According to Brownson, Lockean theory produces an abstract being having few of the social qualities that characterize real human beings. That theory cannot do justice to the phenomenon of human loyalty, especially to that of our gratitude to all the sources of our being. As Roger Scruton explains, the priority of multifaceted familial or communal loyalty over individual liberation is the basic conservative insight. Brownson contends that American liberalism—the liberties protected by our written Constitution—depends on the prior existence of our unwritten or providential constitution, of our invincibly conservative tradition. Providence, in this view, is what we’ve been given. As our various debts and inheritances, it is something we can change only by doing destructive violence to our particular identity as a people.

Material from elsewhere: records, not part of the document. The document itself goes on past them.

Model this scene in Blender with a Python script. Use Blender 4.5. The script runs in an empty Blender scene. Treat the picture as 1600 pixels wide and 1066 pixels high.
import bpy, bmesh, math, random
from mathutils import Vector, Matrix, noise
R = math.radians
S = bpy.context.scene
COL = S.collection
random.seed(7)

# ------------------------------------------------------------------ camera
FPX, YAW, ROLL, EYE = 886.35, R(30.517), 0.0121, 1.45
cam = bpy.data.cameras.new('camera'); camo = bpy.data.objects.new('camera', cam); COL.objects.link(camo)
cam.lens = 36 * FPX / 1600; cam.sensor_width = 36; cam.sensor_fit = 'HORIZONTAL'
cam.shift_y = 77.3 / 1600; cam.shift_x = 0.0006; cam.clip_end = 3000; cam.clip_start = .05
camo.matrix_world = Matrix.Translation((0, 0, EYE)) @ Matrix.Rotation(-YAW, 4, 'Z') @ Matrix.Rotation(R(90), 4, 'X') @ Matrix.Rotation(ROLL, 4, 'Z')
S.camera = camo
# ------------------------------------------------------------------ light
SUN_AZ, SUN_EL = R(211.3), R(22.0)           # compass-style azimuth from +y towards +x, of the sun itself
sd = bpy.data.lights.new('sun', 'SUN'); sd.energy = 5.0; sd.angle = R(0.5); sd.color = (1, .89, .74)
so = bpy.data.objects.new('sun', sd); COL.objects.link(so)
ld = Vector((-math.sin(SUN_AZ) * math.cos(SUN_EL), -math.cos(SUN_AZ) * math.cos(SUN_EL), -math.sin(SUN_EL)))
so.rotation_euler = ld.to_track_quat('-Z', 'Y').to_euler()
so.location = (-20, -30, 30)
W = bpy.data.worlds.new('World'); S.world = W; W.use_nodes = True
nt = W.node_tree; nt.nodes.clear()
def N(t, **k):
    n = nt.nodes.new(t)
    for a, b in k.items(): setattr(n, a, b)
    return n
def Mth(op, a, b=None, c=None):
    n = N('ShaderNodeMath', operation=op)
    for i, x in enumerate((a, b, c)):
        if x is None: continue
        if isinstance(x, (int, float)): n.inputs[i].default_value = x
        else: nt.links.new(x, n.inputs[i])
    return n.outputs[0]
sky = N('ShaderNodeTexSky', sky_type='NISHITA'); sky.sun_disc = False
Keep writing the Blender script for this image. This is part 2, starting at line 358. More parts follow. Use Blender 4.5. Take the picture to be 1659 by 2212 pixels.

Our framers, Brownson observes, were less theorists than they were statesmen. As statesmen, they built well upon what they were given; they consulted human nature, our history, and our particular circumstances in constructing our political institutions. So they relied less on Lockean theory than on common law, our Christian and classical inheritances in thought and political experience, and the particular democratic genius of the American people. Their practice was better than their theory because of its complex mixture of diverse elements; this mixture, according to Brownson, produced a result better than any of these elements considered alone. Brownson affirms the framers’ conclusion that the American Constitution—both written and providential—was the unprecedented result of undeniable political progress. But he denies that that progress can be explained solely or even mainly in terms of the individualistic theoretical innovations of Locke.